Na mesma linha de pensamento, Oliveira considera que réus primários devem estar soltos até serem condenados, independente de classe social, porque quando um indivíduo entra numa penitenciária pela primeira vez, ele é obrigado a se enquadras nas regras dos presídios, comandadas por facções, na maioria das vezes. “O Presídio Central de Porto Alegre, por exemplo, nem itens de higiene dão aos detentos. A facção dá, mas cobra deles quando saírem”, conclui.
Prazos
Além da reincidência, outro motivo observado para a outorga da liberdade provisória, é o cumprimento dos prazos para encerrar a ação. “As vezes não se consegue processar o réu em um tempo razoável.
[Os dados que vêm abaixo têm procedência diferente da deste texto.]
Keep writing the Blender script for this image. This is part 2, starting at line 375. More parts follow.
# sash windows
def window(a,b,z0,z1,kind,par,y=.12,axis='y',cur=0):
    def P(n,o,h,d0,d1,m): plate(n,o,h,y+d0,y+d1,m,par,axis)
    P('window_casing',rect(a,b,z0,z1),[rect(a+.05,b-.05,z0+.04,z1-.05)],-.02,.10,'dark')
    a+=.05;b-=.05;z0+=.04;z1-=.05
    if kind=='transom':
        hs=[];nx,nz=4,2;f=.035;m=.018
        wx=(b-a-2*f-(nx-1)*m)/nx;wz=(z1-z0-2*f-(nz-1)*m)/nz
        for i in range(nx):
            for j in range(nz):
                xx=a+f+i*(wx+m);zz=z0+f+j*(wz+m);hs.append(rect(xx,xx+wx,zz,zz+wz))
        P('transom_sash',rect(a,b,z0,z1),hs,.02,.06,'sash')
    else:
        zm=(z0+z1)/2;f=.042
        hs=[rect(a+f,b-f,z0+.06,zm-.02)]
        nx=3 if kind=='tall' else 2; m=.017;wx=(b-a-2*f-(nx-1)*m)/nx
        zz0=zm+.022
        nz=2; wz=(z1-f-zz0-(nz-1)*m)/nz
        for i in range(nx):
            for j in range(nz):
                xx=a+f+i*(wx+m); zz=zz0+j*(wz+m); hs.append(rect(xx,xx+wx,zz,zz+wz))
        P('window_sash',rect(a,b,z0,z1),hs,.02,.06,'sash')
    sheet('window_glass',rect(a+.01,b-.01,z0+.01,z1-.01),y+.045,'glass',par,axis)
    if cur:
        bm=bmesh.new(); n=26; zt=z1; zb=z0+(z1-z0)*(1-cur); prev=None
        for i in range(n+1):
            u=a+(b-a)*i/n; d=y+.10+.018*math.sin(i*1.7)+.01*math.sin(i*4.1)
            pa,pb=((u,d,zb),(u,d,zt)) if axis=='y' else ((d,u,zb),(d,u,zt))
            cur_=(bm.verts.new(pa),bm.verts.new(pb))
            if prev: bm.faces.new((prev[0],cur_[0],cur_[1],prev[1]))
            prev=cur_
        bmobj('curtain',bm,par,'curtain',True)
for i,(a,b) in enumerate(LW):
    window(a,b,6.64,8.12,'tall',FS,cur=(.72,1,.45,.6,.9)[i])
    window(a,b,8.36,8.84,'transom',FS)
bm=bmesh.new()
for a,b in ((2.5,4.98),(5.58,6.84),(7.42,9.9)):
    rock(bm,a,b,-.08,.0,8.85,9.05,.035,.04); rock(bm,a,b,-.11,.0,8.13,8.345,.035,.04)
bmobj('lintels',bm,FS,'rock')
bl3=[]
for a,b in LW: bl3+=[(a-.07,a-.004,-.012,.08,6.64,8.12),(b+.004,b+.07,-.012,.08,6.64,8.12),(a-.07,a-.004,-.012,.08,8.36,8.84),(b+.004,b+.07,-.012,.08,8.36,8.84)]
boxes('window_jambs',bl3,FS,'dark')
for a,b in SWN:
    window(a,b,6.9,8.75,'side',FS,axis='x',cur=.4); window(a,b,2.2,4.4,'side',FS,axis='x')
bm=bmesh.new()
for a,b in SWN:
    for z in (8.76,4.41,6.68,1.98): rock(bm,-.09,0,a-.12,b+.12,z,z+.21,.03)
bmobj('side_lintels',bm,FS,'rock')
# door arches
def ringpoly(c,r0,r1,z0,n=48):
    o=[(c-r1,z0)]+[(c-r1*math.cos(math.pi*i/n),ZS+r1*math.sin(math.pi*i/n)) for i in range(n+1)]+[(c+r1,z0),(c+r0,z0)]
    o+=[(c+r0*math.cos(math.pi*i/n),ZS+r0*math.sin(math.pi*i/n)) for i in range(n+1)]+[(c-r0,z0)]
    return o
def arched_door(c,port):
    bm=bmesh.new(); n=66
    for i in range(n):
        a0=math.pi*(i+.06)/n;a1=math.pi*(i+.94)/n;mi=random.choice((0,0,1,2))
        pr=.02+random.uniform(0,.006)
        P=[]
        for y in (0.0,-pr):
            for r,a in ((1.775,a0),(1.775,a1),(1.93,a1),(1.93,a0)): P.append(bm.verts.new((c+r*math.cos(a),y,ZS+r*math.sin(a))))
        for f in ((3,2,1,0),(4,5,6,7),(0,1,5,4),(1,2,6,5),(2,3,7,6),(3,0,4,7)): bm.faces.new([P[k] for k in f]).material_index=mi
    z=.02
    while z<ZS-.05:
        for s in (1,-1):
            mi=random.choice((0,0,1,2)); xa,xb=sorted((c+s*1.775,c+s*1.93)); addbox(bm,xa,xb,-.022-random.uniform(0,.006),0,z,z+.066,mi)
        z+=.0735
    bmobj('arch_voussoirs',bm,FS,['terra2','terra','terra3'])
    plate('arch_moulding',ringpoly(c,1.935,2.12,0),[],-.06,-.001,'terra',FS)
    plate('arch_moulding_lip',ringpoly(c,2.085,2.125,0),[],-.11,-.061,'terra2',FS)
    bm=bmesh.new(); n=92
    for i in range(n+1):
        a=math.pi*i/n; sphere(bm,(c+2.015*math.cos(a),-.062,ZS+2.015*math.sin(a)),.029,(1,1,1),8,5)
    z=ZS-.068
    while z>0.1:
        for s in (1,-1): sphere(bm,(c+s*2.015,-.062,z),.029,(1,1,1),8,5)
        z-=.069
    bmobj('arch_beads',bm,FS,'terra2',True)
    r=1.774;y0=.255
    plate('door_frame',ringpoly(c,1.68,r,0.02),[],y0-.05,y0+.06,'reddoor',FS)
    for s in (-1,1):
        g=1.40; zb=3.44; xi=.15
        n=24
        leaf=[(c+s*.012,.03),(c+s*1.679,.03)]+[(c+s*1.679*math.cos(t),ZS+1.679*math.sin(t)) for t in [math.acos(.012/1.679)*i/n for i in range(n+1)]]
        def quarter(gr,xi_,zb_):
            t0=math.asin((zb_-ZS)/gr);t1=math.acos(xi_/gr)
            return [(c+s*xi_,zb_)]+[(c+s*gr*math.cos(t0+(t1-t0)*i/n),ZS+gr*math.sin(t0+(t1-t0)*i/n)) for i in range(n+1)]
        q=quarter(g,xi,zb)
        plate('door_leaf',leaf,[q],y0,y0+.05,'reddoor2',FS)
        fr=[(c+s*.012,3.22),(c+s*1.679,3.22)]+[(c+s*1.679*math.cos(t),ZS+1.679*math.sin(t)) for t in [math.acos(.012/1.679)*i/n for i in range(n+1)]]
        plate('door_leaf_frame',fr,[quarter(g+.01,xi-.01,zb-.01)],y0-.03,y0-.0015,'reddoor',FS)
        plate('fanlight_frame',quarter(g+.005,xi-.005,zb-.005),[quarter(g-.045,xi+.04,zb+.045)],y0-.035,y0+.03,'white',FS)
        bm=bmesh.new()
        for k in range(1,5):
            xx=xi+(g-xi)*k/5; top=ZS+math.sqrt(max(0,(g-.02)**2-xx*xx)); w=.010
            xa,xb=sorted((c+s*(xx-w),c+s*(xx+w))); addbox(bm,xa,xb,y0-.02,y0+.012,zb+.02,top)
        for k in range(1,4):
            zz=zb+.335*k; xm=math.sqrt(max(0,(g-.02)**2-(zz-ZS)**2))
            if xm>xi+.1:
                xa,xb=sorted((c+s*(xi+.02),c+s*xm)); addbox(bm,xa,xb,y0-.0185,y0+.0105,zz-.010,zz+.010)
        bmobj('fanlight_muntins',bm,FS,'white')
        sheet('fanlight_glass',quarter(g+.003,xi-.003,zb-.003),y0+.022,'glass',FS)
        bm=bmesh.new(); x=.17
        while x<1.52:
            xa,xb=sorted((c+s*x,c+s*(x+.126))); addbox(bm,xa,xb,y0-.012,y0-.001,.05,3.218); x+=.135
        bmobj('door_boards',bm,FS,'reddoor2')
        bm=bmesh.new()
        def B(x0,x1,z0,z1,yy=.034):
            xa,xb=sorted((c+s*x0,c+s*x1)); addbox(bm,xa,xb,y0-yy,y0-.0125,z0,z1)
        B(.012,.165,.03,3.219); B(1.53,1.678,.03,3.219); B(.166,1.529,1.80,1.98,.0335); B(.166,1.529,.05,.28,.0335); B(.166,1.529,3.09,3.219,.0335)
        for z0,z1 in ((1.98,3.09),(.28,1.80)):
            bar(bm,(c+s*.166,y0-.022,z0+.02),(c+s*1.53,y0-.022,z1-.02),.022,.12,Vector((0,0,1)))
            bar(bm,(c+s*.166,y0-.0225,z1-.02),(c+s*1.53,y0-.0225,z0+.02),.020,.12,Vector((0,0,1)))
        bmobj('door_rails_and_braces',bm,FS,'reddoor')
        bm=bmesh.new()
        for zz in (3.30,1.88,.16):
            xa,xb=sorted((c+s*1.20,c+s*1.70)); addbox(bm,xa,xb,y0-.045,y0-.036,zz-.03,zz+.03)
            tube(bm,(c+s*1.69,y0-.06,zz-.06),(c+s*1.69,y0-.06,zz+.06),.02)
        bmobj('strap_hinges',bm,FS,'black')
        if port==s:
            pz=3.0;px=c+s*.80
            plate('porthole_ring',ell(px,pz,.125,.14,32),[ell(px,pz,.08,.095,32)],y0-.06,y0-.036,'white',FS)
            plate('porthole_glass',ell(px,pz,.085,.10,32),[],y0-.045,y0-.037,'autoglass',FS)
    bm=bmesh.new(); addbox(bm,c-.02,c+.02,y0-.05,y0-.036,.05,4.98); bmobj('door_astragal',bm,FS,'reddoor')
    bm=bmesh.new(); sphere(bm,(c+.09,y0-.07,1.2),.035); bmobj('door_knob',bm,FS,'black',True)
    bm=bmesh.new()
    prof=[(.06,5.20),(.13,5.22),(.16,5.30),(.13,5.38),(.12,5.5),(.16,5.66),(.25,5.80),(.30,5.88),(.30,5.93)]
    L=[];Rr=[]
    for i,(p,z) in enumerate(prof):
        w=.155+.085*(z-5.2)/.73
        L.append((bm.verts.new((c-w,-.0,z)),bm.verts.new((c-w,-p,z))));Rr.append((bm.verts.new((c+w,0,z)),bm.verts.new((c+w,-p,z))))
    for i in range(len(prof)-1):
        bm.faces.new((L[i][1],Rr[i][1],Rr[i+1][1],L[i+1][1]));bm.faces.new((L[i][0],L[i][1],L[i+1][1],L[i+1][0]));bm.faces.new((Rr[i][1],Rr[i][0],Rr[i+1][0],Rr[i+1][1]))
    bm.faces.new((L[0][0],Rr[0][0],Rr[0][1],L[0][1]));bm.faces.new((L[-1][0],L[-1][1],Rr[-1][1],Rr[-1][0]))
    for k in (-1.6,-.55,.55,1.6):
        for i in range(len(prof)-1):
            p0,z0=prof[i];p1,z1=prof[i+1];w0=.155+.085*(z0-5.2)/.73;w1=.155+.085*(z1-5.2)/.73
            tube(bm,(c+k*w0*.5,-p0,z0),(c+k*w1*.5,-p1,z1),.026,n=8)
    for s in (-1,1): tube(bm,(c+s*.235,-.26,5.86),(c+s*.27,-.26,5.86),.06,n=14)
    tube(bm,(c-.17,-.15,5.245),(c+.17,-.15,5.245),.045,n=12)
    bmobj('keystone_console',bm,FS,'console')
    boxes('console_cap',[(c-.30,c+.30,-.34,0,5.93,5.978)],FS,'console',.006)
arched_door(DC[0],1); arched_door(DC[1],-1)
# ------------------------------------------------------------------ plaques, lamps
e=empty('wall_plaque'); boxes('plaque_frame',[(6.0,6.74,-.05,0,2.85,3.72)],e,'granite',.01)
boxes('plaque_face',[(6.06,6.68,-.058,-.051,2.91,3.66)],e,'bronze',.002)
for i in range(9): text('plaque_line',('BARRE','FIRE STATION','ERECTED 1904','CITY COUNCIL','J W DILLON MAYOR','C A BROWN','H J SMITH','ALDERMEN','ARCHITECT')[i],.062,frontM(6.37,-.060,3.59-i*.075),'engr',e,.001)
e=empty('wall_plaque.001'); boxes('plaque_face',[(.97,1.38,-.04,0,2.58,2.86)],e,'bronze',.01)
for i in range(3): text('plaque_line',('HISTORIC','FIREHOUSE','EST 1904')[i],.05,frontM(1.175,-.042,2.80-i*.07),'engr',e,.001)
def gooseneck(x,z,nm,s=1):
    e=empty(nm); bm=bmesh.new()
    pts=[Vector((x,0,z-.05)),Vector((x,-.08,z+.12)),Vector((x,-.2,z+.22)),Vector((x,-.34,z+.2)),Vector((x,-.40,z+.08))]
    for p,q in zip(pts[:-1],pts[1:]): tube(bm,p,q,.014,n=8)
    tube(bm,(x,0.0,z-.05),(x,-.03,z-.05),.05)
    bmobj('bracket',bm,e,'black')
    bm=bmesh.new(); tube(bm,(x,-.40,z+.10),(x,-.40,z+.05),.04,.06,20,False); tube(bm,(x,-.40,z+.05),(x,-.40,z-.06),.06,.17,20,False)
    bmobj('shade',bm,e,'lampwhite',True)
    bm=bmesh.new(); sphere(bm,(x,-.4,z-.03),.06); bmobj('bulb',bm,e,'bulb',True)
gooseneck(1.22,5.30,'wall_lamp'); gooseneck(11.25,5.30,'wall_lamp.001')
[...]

E, se o cidadão permaneceu durante um ano preso e o Estado não conseguiu formar o juízo da culpa, ele é beneficiado com liberdade pela própria decisão do juiz da causa ou por habeas corpus no Tribunal do Júri e até no STJ”, comunica.

Operação Beira Trilho
Crime: tráfico de drogas
Classe social dos investigados: baixa
Presos: 12
Em liberdade provisória: nenhum
Operação Fachada
Crime: tráfico de drogas
Classe social dos investigados: média, média alta e alta
Presos: 5
Em liberdade provisória: todos


Há mais de um ano os 12 indivíduos presos na Operação Beira Trilho estão presos. Todos os réus foram ouvidos com a celeridade que o processo demanda, mas aguardam, desde maio deste ano, os advogados entregar a alegação final com seus últimos argumentos. Diferentemente dos capturados na Operação Fachada, o grupo que foi preso sete meses antes, continua em cárcere.